Okay, you probably won't like much of what I have to say as it's stuff that probably falls into the "Tough Love" domain (Or "Tough Appreciation" in my case):

Were boxes outright destroyed or scuffed up? If boxes were scuffed up I have to ask (and I apologize in advance for how harsh this sounds) who cares? My Trypticon box could be scratched or scuffed or dented or generally just beaten beyond repair but I don't think I really would or could give two shits as long as nothing happened to the toy itself. While it is nice to try to keep the packaging in good shape, the shape of the figure should always take precedence IMO. And that's what you're dealing with, right? The toys are still okay but the packaging is damaged, right? I mean, if your toys are damaged you SHOULD be pissed but if it's just the least the toy is okay. That's the way I'd look at that.
Also, if the toys are that important to you why didn't you get a big u-haul and drive them over to your new residence yourself? Sure it would be expensive as hell and maybe seen as "extreme" to the neurotypical people out there but at least you would know that you packed the boxes, you loaded them into the truck the way you wanted to load them and you stayed with the truck and made sure no one broke into it or anything like that. If I ever moved out of state that's exactly what I'd do because I've put thousands of dollars into my stuff over the years and couldn't trust anyone else to package or handle it.
I mean, don't get me wrong, as a fellow collector I really feel your pain but wouldn't really worry if the figures themselves are okay.

Colin said...

There is nothing worse than finding out our toys are not immortal, that damage can befall these artifacts of your that were never intended to spend their lives in rapidly fading, discoloured boxes.

The worst experience for me was the Mecha One black knockoff of Omega Supreme. Carefully kept mint in box, it survived the last move with a large plus sign tear in the center of its thin cardboard cover.

But I gotta say every Botcon, something inevitably comes home from the plane trip damaged, even with the existence of bubble wrap in my suitcase. This year fortunately it was only the 30th anniversary Robotman box, whose passanger was going to be freed to join his Micronaut brethren. But one year it was the corner of a Botcon exclusive Windrazor. And there have been others besides.

Makes one long for the days when the packaging didn't matter.
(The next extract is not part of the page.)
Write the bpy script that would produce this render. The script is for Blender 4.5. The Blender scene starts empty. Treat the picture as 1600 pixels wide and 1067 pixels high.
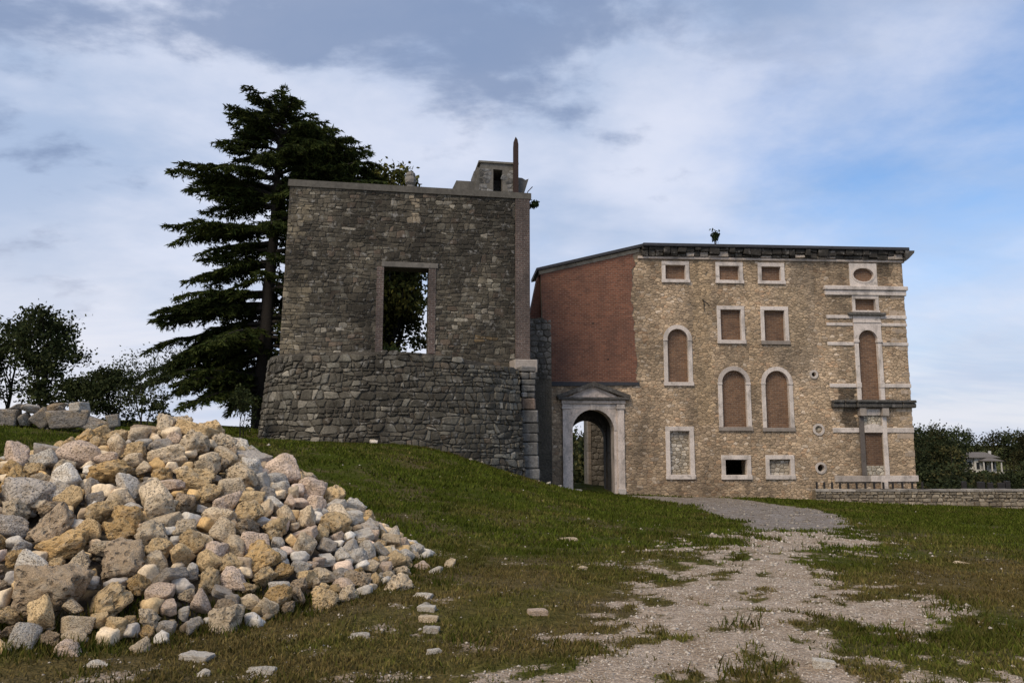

Evil King Macrocranios said...

To me the packages have always been a significant extension of the toy experience, a wonderful celebration of the robot within. Even when I was throwing most of them away I was still cutting out Tech Specs and keeping other scraps. It never totally didn't matter to me. Hell, after '86 the boxes were more interesting to look at than a lot of the toys. Maybe that's why I started keeping the boxes intact during that time instead of viewing them as obstructions keeping me from the robots. Ever since I unearthed my collection of cut out boxarts I've been trying to figure out where the packaging ended and my childhood began.